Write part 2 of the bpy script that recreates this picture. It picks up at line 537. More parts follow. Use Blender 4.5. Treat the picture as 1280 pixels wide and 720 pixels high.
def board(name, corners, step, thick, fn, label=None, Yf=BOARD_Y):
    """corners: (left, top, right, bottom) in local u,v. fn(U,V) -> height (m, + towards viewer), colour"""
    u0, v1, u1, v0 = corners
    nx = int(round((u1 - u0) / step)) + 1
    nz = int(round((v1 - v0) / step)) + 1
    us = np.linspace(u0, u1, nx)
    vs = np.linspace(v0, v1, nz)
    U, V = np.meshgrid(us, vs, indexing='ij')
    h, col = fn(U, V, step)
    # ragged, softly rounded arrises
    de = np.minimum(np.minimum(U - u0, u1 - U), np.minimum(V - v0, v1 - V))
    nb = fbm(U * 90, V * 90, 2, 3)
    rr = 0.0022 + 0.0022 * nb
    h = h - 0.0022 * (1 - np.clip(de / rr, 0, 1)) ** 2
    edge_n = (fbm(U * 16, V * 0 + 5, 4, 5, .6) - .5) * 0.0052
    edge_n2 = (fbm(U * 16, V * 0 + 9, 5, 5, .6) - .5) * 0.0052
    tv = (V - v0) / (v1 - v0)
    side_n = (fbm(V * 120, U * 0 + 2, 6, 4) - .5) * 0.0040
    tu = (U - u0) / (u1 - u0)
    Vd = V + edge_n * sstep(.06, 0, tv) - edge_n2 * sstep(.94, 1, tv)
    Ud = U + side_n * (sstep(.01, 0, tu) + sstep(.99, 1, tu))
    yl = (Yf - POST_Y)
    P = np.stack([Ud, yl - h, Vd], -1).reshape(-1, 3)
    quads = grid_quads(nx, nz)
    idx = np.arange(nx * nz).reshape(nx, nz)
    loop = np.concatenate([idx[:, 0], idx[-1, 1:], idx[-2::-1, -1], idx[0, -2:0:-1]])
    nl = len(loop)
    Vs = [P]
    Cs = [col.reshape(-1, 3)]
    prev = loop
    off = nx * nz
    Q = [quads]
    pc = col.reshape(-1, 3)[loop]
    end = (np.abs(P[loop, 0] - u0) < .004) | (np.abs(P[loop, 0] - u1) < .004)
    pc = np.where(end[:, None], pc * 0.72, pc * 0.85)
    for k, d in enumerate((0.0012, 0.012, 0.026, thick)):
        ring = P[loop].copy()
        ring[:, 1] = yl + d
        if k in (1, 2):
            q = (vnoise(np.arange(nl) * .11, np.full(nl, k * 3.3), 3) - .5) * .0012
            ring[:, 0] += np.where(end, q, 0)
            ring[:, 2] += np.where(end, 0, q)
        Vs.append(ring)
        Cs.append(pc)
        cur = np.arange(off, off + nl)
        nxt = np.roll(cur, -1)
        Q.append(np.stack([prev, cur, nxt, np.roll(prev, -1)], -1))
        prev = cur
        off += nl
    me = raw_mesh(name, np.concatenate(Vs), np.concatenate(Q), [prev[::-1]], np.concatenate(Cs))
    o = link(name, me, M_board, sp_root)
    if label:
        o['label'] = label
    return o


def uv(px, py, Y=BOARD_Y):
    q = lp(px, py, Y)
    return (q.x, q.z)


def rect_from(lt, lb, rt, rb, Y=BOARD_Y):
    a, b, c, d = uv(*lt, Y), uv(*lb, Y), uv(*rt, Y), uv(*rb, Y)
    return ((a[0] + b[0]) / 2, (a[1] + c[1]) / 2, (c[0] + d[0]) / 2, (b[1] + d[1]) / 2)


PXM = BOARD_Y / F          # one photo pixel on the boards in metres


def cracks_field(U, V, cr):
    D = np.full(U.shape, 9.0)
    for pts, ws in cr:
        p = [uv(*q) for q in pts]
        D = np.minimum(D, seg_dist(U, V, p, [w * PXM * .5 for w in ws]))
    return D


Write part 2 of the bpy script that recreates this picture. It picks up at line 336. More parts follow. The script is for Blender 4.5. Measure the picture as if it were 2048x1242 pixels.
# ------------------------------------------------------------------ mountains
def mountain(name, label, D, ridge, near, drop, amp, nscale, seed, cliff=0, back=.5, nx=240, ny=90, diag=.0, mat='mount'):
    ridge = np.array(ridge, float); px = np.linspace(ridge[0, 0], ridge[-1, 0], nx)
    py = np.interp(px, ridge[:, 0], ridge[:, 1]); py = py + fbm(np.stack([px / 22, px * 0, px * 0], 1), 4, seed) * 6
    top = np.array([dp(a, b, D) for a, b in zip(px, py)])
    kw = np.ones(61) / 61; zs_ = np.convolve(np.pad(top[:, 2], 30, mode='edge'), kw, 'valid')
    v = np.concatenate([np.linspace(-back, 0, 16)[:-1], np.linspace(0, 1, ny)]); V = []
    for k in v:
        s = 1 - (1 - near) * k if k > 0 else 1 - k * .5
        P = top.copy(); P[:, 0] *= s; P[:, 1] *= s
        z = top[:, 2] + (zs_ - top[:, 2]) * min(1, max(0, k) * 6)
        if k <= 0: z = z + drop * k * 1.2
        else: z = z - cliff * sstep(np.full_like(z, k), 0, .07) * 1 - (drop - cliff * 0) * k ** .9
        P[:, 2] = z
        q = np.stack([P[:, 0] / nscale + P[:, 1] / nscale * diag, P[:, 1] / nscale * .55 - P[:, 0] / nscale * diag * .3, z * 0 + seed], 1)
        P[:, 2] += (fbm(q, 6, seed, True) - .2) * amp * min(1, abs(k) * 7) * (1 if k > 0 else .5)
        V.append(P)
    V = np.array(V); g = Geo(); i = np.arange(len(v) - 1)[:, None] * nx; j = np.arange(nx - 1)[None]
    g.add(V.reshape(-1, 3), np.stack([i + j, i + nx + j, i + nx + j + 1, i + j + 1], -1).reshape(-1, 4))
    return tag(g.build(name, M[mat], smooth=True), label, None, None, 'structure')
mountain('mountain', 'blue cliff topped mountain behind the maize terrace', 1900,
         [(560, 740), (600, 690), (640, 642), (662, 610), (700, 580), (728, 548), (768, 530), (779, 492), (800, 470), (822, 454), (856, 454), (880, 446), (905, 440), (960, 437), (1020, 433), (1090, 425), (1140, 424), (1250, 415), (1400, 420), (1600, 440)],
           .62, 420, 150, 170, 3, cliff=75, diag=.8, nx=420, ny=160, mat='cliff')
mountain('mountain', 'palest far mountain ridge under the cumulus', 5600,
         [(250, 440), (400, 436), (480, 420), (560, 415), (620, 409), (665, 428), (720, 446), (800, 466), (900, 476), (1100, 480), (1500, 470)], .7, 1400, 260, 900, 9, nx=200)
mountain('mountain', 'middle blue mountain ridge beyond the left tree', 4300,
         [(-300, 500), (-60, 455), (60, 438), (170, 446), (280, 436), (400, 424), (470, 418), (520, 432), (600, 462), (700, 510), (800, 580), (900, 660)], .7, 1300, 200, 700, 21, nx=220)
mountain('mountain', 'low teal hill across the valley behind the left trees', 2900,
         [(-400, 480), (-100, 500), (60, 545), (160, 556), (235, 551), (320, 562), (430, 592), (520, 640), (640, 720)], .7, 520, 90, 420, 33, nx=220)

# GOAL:
Say how many lines above contain the string "prev". Answer with the number only.

# OUTPUT:
4